Van Houweling to examine how Internet was built

Douglas Van Houweling

International competition, intrigue and controversy helped define not only the Cold War conflicts of the 1980s, but also the research efforts that advanced the Internet during the same era.

To support his project examining the development and commercialization of the Internet between 1980 and 1996, Douglas Van Houweling, professor of information and associate dean for research and innovation in the School of Information, was awarded a $300,000 National Science Foundation (NSF) EAGER grant on March 1.

The findings from the research will lead to a book chronicling the networking story of the 80s and 90s, which includes the so-called “protocol wars” among companies, governments, and international organizations that feared the long-term economic and political consequences that could result from standardization and protocol choices.
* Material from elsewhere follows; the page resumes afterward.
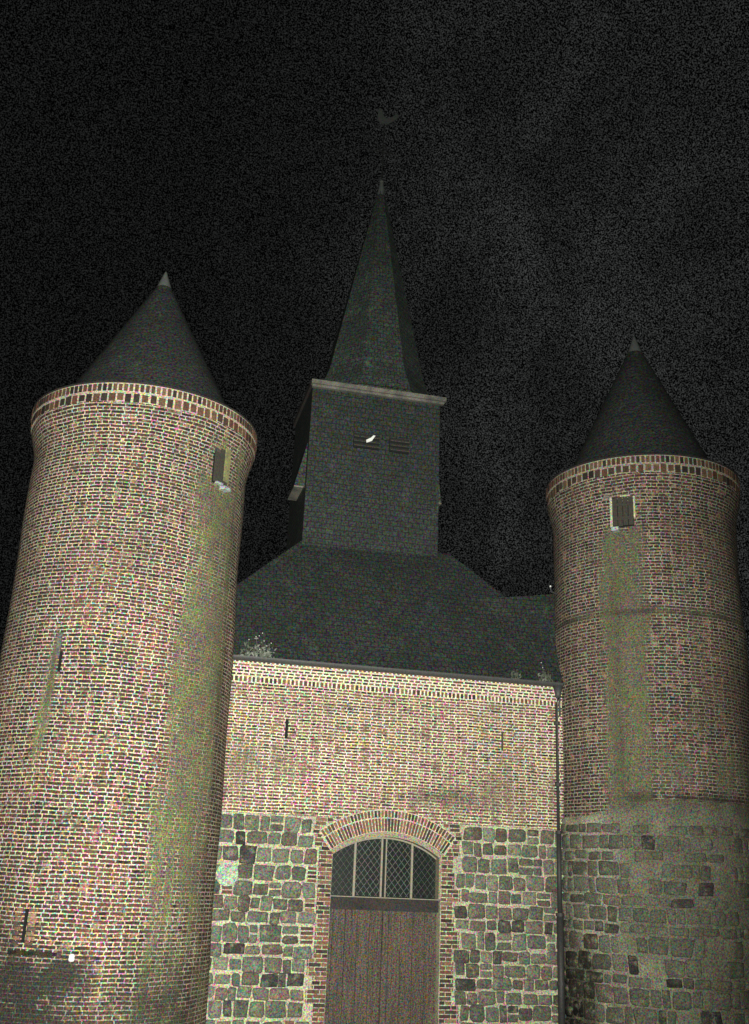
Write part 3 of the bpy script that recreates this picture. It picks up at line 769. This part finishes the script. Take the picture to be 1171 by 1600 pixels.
quad([(-1.72, 1.66, 6.93), (1.60, 1.66, 6.97), (1.6, 8, 6.97), (-1.72, 8, 6.93)], [(-1.7, 0), (1.6, 0), (1.6, 6), (-1.7, 6)])
roof = obj('roof', V, F, M['slate'], church, uv=UV)
V, F, UV = [], [], []
quad([(2.0, .95, 5.78), (3.0, .2, 4.45), (3.95, .1, 4.4), (3.95, .72, 6.05)], [(0, 1.5), (1, 0), (2, 0), (2, 1.8)])
quad([(2.0, .95, 5.78), (3.95, .72, 6.05), (3.95, 2.5, 4.8), (2.5, 2.5, 4.8)], [(0, 1.5), (2, 1.8), (2, 0), (0, 0)])
obj('link_roof', V, F, M['slate'], roof, uv=UV)
b = MB(); n = 8
for side in (0,):
    prof = [(-.14 + .085 * math.cos(math.pi + math.pi * i / n), .0 + .075 * math.sin(math.pi + math.pi * i / n)) for i in range(n + 1)]
    vs = [(x, y - .0, EYE + 3.90 + z) for x in (-3.3, 3.48) for y, z in prof]
    b.add(vs, [(i, i + 1, n + 2 + i, n + 1 + i) for i in range(n)])
b.build('gutter', M['zinc'], church, smooth=True)

# downpipe in the right hand corner
dp_ = thing('downpipe', 'dark iron rainwater pipe in the corner between church front and right tower', 'drainpipe', (3.39, -.1, 0))
b = MB(); b.tube([(3.39, -.16, EYE + 3.82), (3.39, -.16, EYE + 3.62), (3.39, -.075, EYE + 3.45), (3.39, -.075, EYE + 1.02)], .030, 12); b.build('pipe', M['dark_iron'], dp_, smooth=True)
b = MB(); b.tube([(3.39, -.16, EYE + 3.60), (3.39, -.16, EYE + 3.66), (3.39, -.16, EYE + 3.84)], [.05, .06, .10], 14); b.tube([(3.475, -.03, EYE + 3.80), (3.475, -.03, EYE + 3.25)], .022, 8); b.build('hopper', M['zinc'], dp_, smooth=True)
b = MB(); b.tube([(3.39, -.08, EYE + 1.02), (3.39, -.08, EYE - .5)], .048, 12); b.tube([(3.39, -.085, EYE - .5), (3.39, -.085, EYE - 3.0)], .066, 12); b.build('lower_pipe', M['dark_iron'], dp_, smooth=True)
for z in (3.1, 1.9, 1.0, -.5, -1.7):
    b = MB(); b.tube([(3.39, -.08, EYE + z - .03), (3.39, -.08, EYE + z + .03)], .062 if z > .9 else .08, 12)
    b.build('collar', M['dark_iron'], dp_)

# ------------------------------------------------------------------ bell tower with spire
bt = thing('bell_tower', 'slate clad square bell tower with pointed spire rising behind the church front', 'bell tower', (-.0, 3.0, 0))
H = 1.36; HX = 1.555; CX, CY = -.07, 2.9; HYF, HYB = -1.33, 1.1
V, F, UV = [], [], []
zt, zb = 10.60, 5.4
XA, XB = -1.70, 1.38
for (xa, ya), (xb, yb), k in (((XA, HYF), (XB, HYF), 0), ((XB, HYF), (XB, HYB), 3), ((XB, HYB), (XA, HYB), 6), ((XA, HYB), (XA, HYF), 9)):
    quad([(CX + xa, CY + ya, zb), (CX + xb, CY + yb, zb), (CX + xb * .985, CY + yb * .985, zt), (CX + xa * .985, CY + ya * .985, zt)], [(k, zb), (k + 2.7, zb), (k + 2.7, zt), (k, zt)])
obj('walls', V, F, M['slate'], bt, uv=UV)
b = MB(); o_ = H + .10
b.box(CX + XA - .02, CX + XB + .09, CY + HYF - .12, CY + HYF + .02, EYE + 10.60, EYE + 10.70); b.box(CX + XA, CX + XB + .05, CY + HYF - .07, CY + HYF + .02, EYE + 10.54, EYE + 10.598)
co_ = b.build('cornice', M['cornice'], bt)
b = MB(); b.box(CX + XA - .03, CX + XB + .05, CY + HYF + .021, CY + HYB + .05, EYE + 10.60, EYE + 10.73); b.build('eaves_board', M['dark_wood'], co_)
# spire: octagon from just inside the cornice
V, F, UV = [], [], []
tip = 17.35; ap = 1.28; rings = 26
for i in range(8):
    a0 = math.pi / 8 + i * math.pi / 4; a1 = a0 + math.pi / 4
    for j in range(rings):
        t0, t1 = j / rings, (j + 1) / rings
        def rr(t): return (ap / math.cos(math.pi / 8)) * (1 - t) * (1 + .10 * (1 - sm(0, .12, t))) + .035
        z0, z1 = 10.765 + (tip - 10.765) * t0, 10.765 + (tip - 10.765) * t1
        quad([(CX + rr(t0) * math.cos(a0), CY + rr(t0) * math.sin(a0), z0), (CX + rr(t0) * math.cos(a1), CY + rr(t0) * math.sin(a1), z0),
              (CX + rr(t1) * math.cos(a1), CY + rr(t1) * math.sin(a1), z1), (CX + rr(t1) * math.cos(a0), CY + rr(t1) * math.sin(a0), z1)],
             [(-rr(t0) * .38 + i * 3, z0), (rr(t0) * .38 + i * 3, z0), (rr(t1) * .38 + i * 3, z1), (-rr(t1) * .38 + i * 3, z1)])
sp = obj('spire', V, F, M['slate_spire'], bt, uv=UV)
b = MB(); b.lathe([(.115, EYE + tip - .40), (.045, EYE + tip + .02), (.055, EYE + tip + .06), (.02, EYE + tip + .12)], (CX, CY), 12); b.build('lead_cap', M['lead'], sp)
b = MB(); b.tube([(CX, CY, EYE + tip), (CX, CY, EYE + 19.38)], .016, 6)
b.tube([(CX - .36, CY, EYE + 18.35), (CX + .36, CY, EYE + 18.35)], .012, 6)
b.tube([(CX - .2, CY, EYE + 18.35), (CX, CY, EYE + 18.6), (CX + .2, CY, EYE + 18.35), (CX, CY, EYE + 18.1), (CX - .2, CY, EYE + 18.35)], .01, 6)
cr = b.build('cross', M['iron'], sp)
# weathercock
ck = [(-.18, 0), (-.08, -.08), (.08, -.09), (.16, -.02), (.30, .10), (.42, .28), (.33, .32), (.22, .2), (.10, .10), (.0, .12), (-.06, .22), (-.08, .34), (-.15, .40), (-.19, .33), (-.25, .30), (-.18, .26), (-.19, .12)]
vs = [(CX + x, CY - .015, EYE + 19.35 + z) for x, z in ck] + [(CX + x, CY + .015, EYE + 19.35 + z) for x, z in ck]; n = len(ck)
obj('weathercock', vs, [tuple(range(n)), tuple(range(2 * n - 1, n - 1, -1))] + [(i, n + i, n + (i + 1) % n, (i + 1) % n) for i in range(n)], M['lead'], sp)
# sound louvres: one hood on each visible side, two small openings on the front
def hood(side):
    p = [(-.03, 9.3), (.22 if side < 0 else .10, 8.2), (-.03, 8.15)]
    vs = [(CX + (XA if side < 0 else XB) + side * x, CY - .55 + yy, EYE + z) for yy in (-.6, .3) for x, z in p]
    o = obj('louvre_hood', vs, [(0, 1, 2), (3, 5, 4), (0, 3, 4, 1), (1, 4, 5, 2), (0, 2, 5, 3)], M['slate_cone'], bt, uv=[(v[1], v[2]) for v in vs])
    b = MB(); xa, xb = sorted((CX + (XA if side < 0 else XB) + side * .02, CX + (XA if side < 0 else XB) + side * (.225 if side < 0 else .105))); b.box(xa, xb, CY - 1.16, CY - .24, EYE + 8.15, EYE + 8.185); b.build('hood_edge', M['cornice'], o)
hood(-1); hood(1)
yf = CY + HYF + .01
for x0, x1 in ((-.74, -.14), (.10, .56)):
    b = MB(); b.box(x0, x1, yf - .03, yf + .02, EYE + 9.20, EYE + 9.54); o = b.build('louvre_opening', M['interior'], bt)
    b = MB()
    for q in range(3):
        z = EYE + 9.22 + q * .11
        b.add([(x0, yf - .10, z), (x1, yf - .10, z), (x1, yf - .02, z + .08), (x0, yf - .02, z + .08), (x0, yf - .10, z + .012), (x1, yf - .10, z + .012), (x1, yf - .02, z + .092), (x0, yf - .02, z + .092)],
              [(0, 1, 2, 3), (4, 7, 6, 5), (0, 4, 5, 1)])
    b.build('louvre_slats', plain('louvre_wood', (.075, .075, .065), grain=1.2), o)
b = MB(); b.add([(-.46, yf - .13, EYE + 9.30), (-.34, yf - .13, EYE + 9.36), (-.26, yf - .13, EYE + 9.50), (-.31, yf - .13, EYE + 9.50), (-.36, yf - .13, EYE + 9.44), (-.47, yf - .12, EYE + 9.37)], [(0, 1, 2, 3, 4, 5)])
b.tube([(-.36, yf - .12, EYE + 9.4), (-.36, yf, EYE + 9.4)], .012, 6)
b.build('metal_flap', M['white'], bt)

# ------------------------------------------------------------------ small things
d = thing('dust_orb', 'pale dust orb lit by the flash, built as a disc at the fieldstone wall between left tower and door', 'dust orb', (-2.97, -.04, EYE - .02))
b = MB(); n = 40; c = (-2.97, -.02)  # dust orb in the flash, added here as a solid mounted disc
for r_, y0, y1, nm, mm in ((.185, -.085, -.055, 'orb_face', 'disc'), (.20, -.062, -.03, 'orb_edge', 'disc')):
    b = MB(); vs = [(-2.97 + r_ * math.cos(2 * math.pi * k / n), y, EYE - .03 + r_ * math.sin(2 * math.pi * k / n)) for y in (y0, y1) for k in range(n)]
    b.add(vs, [tuple(range(n))[::-1], tuple(range(n, 2 * n))] + [(k, (k + 1) % n, n + (k + 1) % n, n + k) for k in range(n)]); b.build(nm, M[mm], d)
b = MB(); b.tube([(-2.97, -.05, EYE - .03), (-2.97, .0, EYE - .03)], .03, 8); b.build('bracket', M['dark_iron'], d)

th = R(-4.1); kx, ky = -5.29 + 2.15 * math.sin(th), .2 - 2.15 * math.cos(th)
d = thing('wall_insulator', 'small white porcelain knob on the left tower below its low slit', 'insulator', (kx, ky, EYE - 1.35))
b = MB(); b.lathe([(.0, EYE - 1.385), (.04, EYE - 1.38), (.052, EYE - 1.35), (.042, EYE - 1.32), (.05, EYE - 1.30), (.03, EYE - 1.275), (.0, EYE - 1.27)], (kx, ky - .07), 14); b.build('knob', M['white'], d, smooth=True)
b = MB(); b.tube([(kx, ky - .07, EYE - 1.33), (kx, ky + .03, EYE - 1.33)], .012, 6); b.build('pin', M['dark_iron'], d)

d = thing('wall_bracket', 'tiny metal bracket sticking out high on the left side of the right tower', 'bracket', (3.62, .3, EYE + 5.95))
b = MB(); b.tube([(3.66, .35, EYE + 5.9), (3.45, .25, EYE + 5.92), (3.43, .25, EYE + 6.02)], .018, 6); b.build('arm', M['zinc'], d)
b = MB(); b.lathe([(0, EYE + 6.01), (.018, EYE + 6.02), (.018, EYE + 6.05), (0, EYE + 6.06)], (3.43, .25), 10); b.build('cap', M['white'], d)

def tuft(x0, x1, z0, z1, label, nl, nfl, fl):
    d = thing('gutter_weed', label, 'weed', ((x0 + x1) / 2, -.15, EYE + 3.88), 'weeds growing in the roof gutter')
    b = MB(); s = MB()
    for i in range(nl):
        bx = rnd.uniform(x0, x1); tx = bx + rnd.uniform(-.08, .08); z = rnd.uniform(z0, z1) - abs(bx - (x0 + x1) / 2) * .4; y = -.15 + rnd.uniform(-.06, .06)
        if i % 5 == 0: s.tube([(bx, -.14, EYE + 3.88), ((bx + tx) / 2, y, EYE + (3.88 + z) / 2), (tx, y, EYE + z)], .003, 4)
        a = rnd.uniform(0, 6.28); l = rnd.uniform(.025, .05); q = Vector((math.cos(a), rnd.uniform(-.4, .4), math.sin(a))) * l; p = Vector((tx, y, EYE + rnd.uniform(3.9, z)))
        sd = Vector((-q.z, rnd.uniform(-.01, .01), q.x)) * .4
        b.add([tuple(p - q), tuple(p + sd), tuple(p + q), tuple(p - sd)], [(0, 1, 2, 3)])
    s.build('stems', M['leaf'], d); b.build('leaves', M['leaf'], d)
    if fl:
        for x, z in fl:
            b = MB(); b.lathe([(0, EYE + z - .012), (.011, EYE + z), (0, EYE + z + .012)], (x, -.2), 8); b.build('dew_glint', M['glint_white'], d)  # white beads stand in for glints on dew and glossy leaves
tuft(-3.05, -2.45, 4.05, 4.30, 'speckled weed clump in the gutter beside the left tower', 110, 0,
     [(-2.93, 4.22), (-2.80, 4.29), (-2.74, 4.31), (-2.68, 4.37), (-2.64, 4.22), (-2.50, 4.19), (-2.71, 4.05), (-2.58, 4.13)])
tuft(3.02, 3.22, 4.0, 4.22, 'small weed in the gutter close to the right tower', 40, 0, [(3.05, 4.18), (3.02, 4.28)])
tuft(2.40, 2.52, 3.98, 4.12, 'faint little weed in the gutter a little left of the downpipe', 22, 0, [])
Working with Lawrence Landweber from the University of Wisconsin-Madison, Van Houweling will analyze the history of the Internet, from its infancy as a packet-switching network that hosted a small number of government and university sites, to its transition to the private sector on the cusp of the late-1990s “dot-com boom.”

From this analysis, Van Houweling and Landweber will seek to capture the importance of the NSF’s role in the Internet’s progression with detailed discussion of the seminal projects the organization funded.

They will identify the reasons why and how the Internet was able to outlast other emerging networks and establish itself as the widespread global system that it is today, and describe how the NSF enabled the Internet to become a commercial reality. Lastly, the researchers will explain how this knowledge can have useful applications for future technologies and capabilities.

Both Van Houweling and Landweber were deeply involved in Internet development in the United States and will rely on personal insight, interviews with key figures and use of original documents from the era to accomplish their research goals and complete the ensuing book.